To be honest, these Killswitch Engage were destined to become the champions of the new generation hardcore. In fact, each member of the then quartet (which became a quintet following the release of "Alive or Just Breathing") came from renowned metal bands in the underground universe. Specifically, D'Antonio and Dutkiewicz were part (and still are after the reunion) of Overcast, from whose ashes, besides the already mentioned bassist and drummer of Killswitch Engage, the vocalist of Shadows Fall, Brian Fair, emerged.
For those accustomed to the Howard Jones era Killswitch Engage, which is from 2003 onwards, the album, stamped 2000, will almost seem like it was played by another band. The eponymous debut album indeed, in which there are many influences from the Swedish melodic death metal scene, features a very small amount of those melodic and/or tear-jerking choruses - almost absent, to be honest - that, starting from the next work, would be present in almost all the songs, especially in hitbreakers like "My Last Serenade and Fixation On The Darkness".

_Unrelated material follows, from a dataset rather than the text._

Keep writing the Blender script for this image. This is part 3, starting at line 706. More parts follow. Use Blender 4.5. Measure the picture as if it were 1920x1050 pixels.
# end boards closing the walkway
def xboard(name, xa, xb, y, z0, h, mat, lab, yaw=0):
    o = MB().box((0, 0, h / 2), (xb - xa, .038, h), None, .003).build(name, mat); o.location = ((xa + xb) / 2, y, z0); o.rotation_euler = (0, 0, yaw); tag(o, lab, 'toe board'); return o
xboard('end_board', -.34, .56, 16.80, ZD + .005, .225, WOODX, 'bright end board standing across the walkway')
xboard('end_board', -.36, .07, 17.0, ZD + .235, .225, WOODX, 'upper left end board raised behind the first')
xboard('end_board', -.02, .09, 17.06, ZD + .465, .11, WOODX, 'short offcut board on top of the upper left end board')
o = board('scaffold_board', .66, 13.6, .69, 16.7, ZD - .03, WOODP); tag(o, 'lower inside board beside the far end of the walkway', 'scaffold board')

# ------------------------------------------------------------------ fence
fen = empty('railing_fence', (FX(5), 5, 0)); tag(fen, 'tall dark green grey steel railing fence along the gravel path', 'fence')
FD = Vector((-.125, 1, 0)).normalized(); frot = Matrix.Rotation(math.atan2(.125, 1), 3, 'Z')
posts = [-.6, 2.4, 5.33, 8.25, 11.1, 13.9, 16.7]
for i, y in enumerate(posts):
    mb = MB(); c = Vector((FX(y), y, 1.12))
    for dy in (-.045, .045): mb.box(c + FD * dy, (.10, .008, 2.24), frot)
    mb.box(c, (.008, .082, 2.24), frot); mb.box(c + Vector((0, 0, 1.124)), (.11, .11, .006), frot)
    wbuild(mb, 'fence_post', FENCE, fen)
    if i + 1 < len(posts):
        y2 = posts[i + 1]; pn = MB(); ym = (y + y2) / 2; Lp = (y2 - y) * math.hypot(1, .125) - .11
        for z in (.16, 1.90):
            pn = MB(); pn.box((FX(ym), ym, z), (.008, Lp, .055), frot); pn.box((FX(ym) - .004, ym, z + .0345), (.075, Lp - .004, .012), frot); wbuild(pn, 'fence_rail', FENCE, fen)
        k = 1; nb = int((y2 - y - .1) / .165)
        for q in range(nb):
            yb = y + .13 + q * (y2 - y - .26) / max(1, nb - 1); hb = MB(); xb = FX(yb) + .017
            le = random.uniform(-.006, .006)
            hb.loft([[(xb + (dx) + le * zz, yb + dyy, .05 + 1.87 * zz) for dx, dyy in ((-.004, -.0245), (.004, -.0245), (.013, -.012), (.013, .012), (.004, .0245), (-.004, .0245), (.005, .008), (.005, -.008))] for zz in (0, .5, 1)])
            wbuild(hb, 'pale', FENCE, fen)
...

"Killswitch Engage," whose length does not exceed 32 minutes, immediately kicks off with the songs "Temple From The Within" and "Vide Infra", the most famous tracks of the work in question, reintroduced in the following album, which immediately display the characteristics of the entire CD: bone-crushing riffs by Stroetzel, pure hardcore screaming by the vocalist Jesse Leach, and extraordinary performance by the rhythmic duo Dutkiewicz-D'Antonio. A line of praise is truly deserved by the latter: the young bassist, with his powerful and hyper-fast picking, gives the songs that granitic sound which will become the trademark of the group. The third track, "Irreversal", deviates a bit from the first two, played at breakneck speed, precisely due to the presence of tempo changes and decelerations. The fourth track, "Rusted Embrace", is, in my opinion, the best of the album in question, along with "Temple From The Within", due to the stunning vocal performance of the surprising vocalist Jesse Leach. After the instrumental passage "Prelude" comes the trio "Soilborn"-"Numb Sickened Eyes"-"In The Unblind", the most aggressive songs of the Massachusetts quartet's work, placed just before the final "One Last Sunset", a melancholic instrumental - but which, truthfully, does not create much atmosphere - almost as if to create "the storm before the calm" (oh yes, quite unusual!).
The album, engaging and well self-produced, sets the standards of the Killswitch Engage sound and lays the foundation for the subsequent masterpiece "Alive or Just Breathing". A must-have.